The Doubletree Berkeley Marina Hotel served as at least one unofficial evacuation point Sunday night and Monday for many residents of the Berkeley hills.

"We just decided to err on the cautious side and not evacuate in the middle of a fire just in case," said guest Debbie Kendall.

Faced with howling gusty winds and extreme fire conditions in the Berkeley hills, Kendall, her husband, and their golden retriever Sammy decided to leave their home on Grizzly Peak and spend the night in the relative safety of a hotel.

"There is such high anxiety up there when everything is dry," she said.

With the conditions dangerously ripe for a wind-driven wildfire, the City of Berkeley advised residents living in two particular zones in the hills to leave the area Sunday rather than risk a mass evacuation if disaster struck.

"Didn't get much sleep last night. Not only because of the wind, but the concern over what could happen," said Berkeley Mayor Jesse Arreguin.

That concern, and with the endorsement of the fire department and other emergency agencies, the city issued the pre-emptive advisory for the first time before a fire even started. It was not a mandatory evacuation.

"This is unprecedented. We would not have advised residents to leave their homes before Sunday afternoon if we didn't think there was a significant risk to their safety. Thankfully, we did not have a fire in Berkeley," Arreguin said.

Residents in the Oakland hills and parts of Contra Costa County also received recommendations to evacuate particularly those who may have trouble leaving home in a hurry.

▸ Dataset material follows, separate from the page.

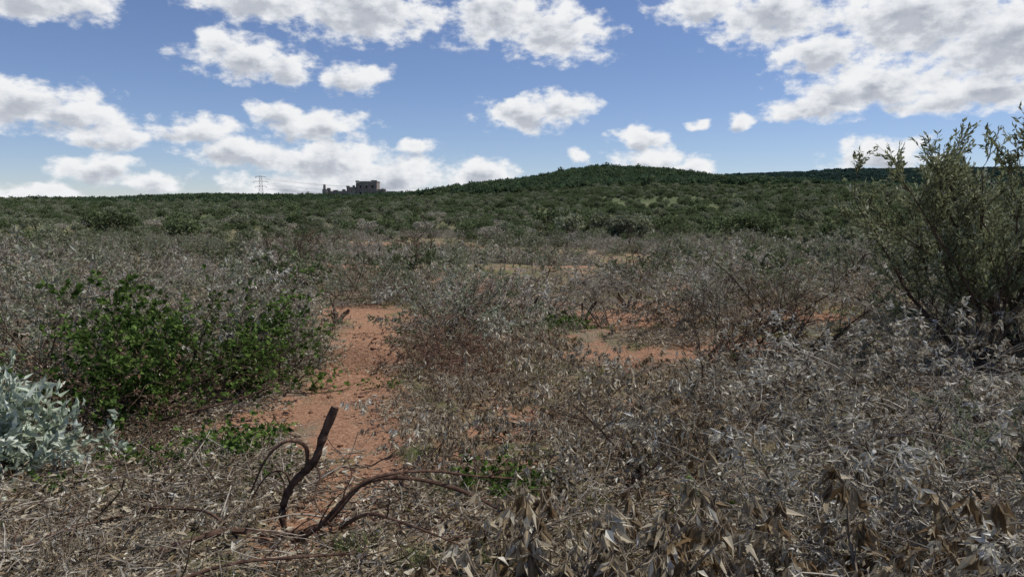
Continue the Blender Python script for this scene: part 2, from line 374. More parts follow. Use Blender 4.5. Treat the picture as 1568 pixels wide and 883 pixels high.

But those notices were less urgent.

"To urge them all in unison without a direct point to go to could cause even more concern or fear or confusion," said Oakland Fire Department spokesman Michael Hunt.

But many who did leave say they have no regrets.

"Some people may think it was excessive to take a step like this. But better safe than sorry," said Richard Lopez

With the extreme winds had calmed somewhat, the Berkeley mayor said Monday it was safe for people to return home. But he says they to remain cautious throughout the red flag warning.